* Your objective:
Within the records below, find each line that holds the string "script", then copy it.

* Information provided:
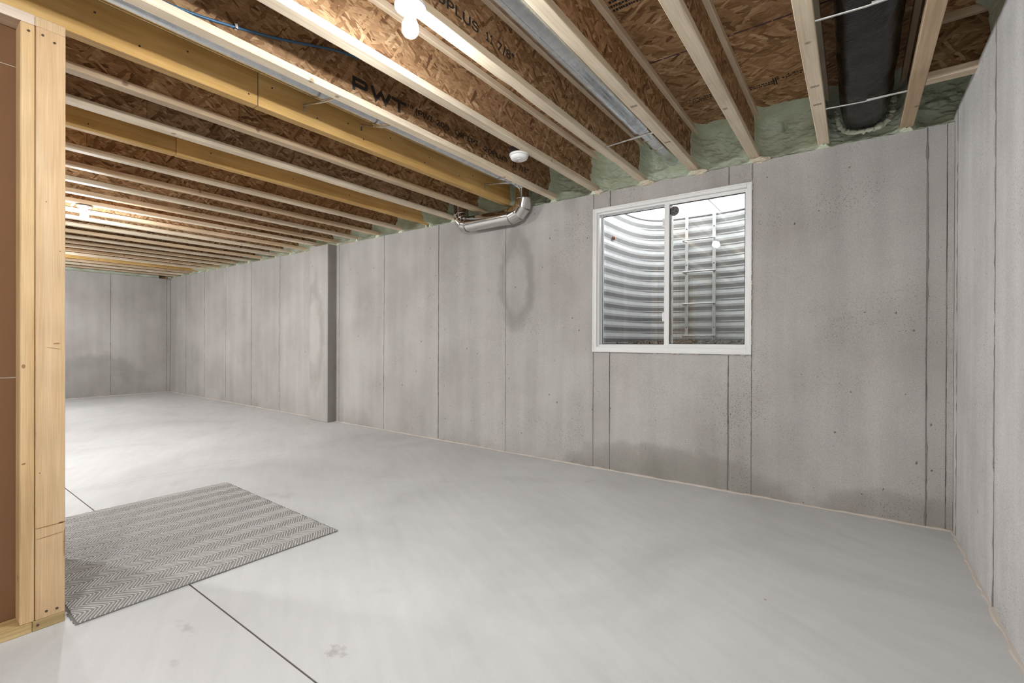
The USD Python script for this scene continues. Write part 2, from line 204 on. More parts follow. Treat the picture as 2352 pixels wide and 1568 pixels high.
...
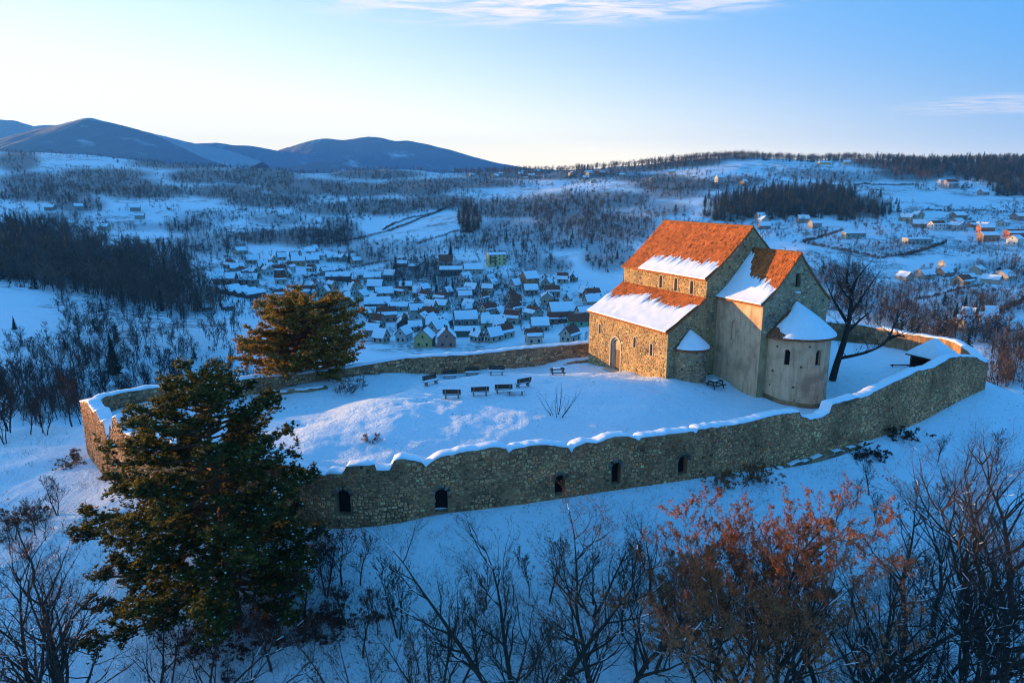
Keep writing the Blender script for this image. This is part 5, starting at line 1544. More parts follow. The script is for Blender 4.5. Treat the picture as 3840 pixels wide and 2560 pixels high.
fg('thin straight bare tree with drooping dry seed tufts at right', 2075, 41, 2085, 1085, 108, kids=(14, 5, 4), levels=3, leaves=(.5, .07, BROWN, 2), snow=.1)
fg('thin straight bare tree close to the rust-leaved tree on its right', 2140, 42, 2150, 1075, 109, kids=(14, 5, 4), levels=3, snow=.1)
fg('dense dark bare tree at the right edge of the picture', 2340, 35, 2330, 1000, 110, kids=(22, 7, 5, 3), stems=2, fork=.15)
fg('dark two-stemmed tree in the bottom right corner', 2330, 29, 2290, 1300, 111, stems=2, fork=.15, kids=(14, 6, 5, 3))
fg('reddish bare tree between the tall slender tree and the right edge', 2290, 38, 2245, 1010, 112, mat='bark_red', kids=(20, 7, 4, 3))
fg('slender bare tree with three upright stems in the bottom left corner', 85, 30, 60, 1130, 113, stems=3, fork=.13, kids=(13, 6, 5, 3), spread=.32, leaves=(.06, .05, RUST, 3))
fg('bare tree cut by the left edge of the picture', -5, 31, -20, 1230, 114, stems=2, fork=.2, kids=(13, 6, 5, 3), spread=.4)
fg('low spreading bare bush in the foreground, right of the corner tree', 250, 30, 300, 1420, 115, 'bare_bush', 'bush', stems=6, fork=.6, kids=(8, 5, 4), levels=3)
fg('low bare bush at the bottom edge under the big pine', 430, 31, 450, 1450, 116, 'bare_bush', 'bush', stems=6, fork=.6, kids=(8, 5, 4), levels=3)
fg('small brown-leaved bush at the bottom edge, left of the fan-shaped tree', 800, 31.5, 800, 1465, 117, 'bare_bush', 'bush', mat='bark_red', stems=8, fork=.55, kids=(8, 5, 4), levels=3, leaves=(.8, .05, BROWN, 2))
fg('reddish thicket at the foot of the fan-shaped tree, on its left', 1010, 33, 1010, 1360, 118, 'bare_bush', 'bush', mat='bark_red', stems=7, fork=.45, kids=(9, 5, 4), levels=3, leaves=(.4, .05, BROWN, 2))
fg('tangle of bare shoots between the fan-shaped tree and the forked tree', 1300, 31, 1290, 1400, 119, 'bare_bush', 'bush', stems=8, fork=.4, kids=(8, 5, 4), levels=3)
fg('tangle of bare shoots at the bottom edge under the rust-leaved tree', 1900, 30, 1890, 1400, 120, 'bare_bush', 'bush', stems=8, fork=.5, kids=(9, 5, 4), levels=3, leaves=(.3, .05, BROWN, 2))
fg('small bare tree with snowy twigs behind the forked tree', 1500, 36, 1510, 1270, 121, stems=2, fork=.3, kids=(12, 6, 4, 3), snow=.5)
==
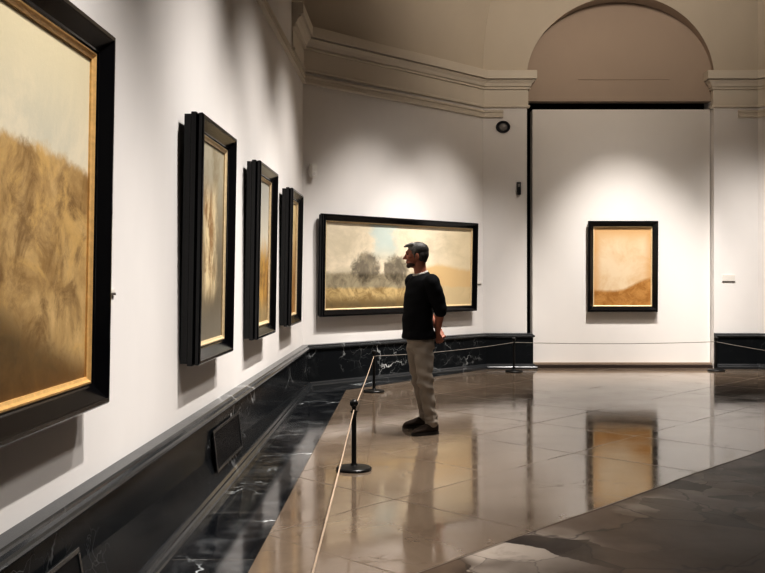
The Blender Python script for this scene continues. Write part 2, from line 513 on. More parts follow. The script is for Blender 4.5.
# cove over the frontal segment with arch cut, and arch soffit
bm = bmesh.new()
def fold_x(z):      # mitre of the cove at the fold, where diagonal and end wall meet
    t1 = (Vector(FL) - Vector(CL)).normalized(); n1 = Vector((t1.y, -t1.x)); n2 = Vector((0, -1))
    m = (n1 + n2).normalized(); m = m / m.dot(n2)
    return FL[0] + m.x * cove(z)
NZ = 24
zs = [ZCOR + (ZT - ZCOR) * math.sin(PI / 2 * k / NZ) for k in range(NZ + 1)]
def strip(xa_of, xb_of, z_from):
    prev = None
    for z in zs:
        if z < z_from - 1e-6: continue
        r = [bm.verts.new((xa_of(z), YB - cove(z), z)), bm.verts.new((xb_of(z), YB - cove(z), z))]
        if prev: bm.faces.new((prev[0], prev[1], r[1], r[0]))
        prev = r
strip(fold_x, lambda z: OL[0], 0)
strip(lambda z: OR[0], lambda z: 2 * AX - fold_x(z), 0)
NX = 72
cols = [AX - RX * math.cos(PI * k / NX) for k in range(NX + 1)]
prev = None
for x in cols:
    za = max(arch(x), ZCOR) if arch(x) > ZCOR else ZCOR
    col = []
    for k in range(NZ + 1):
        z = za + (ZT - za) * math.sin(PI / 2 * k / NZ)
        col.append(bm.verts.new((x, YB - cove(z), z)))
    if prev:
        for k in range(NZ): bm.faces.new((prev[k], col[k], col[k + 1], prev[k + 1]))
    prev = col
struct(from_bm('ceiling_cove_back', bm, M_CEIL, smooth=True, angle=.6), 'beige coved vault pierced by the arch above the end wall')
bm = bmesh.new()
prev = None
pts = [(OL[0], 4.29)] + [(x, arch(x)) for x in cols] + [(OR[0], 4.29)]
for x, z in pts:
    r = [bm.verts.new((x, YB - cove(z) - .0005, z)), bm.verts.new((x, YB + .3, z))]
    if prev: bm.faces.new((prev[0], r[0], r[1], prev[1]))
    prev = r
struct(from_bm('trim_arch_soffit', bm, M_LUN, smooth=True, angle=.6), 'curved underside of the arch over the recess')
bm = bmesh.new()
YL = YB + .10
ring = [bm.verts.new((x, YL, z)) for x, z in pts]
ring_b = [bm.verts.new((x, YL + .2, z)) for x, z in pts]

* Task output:
The USD Python script for this scene continues. Write part 2, from line 204 on. More parts follow. Treat the picture as 2352 pixels wide and 1568 pixels high.
Keep writing the Blender script for this image. This is part 5, starting at line 1544. More parts follow. The script is for Blender 4.5. Treat the picture as 3840 pixels wide and 2560 pixels high.
The Blender Python script for this scene continues. Write part 2, from line 513 on. More parts follow. The script is for Blender 4.5.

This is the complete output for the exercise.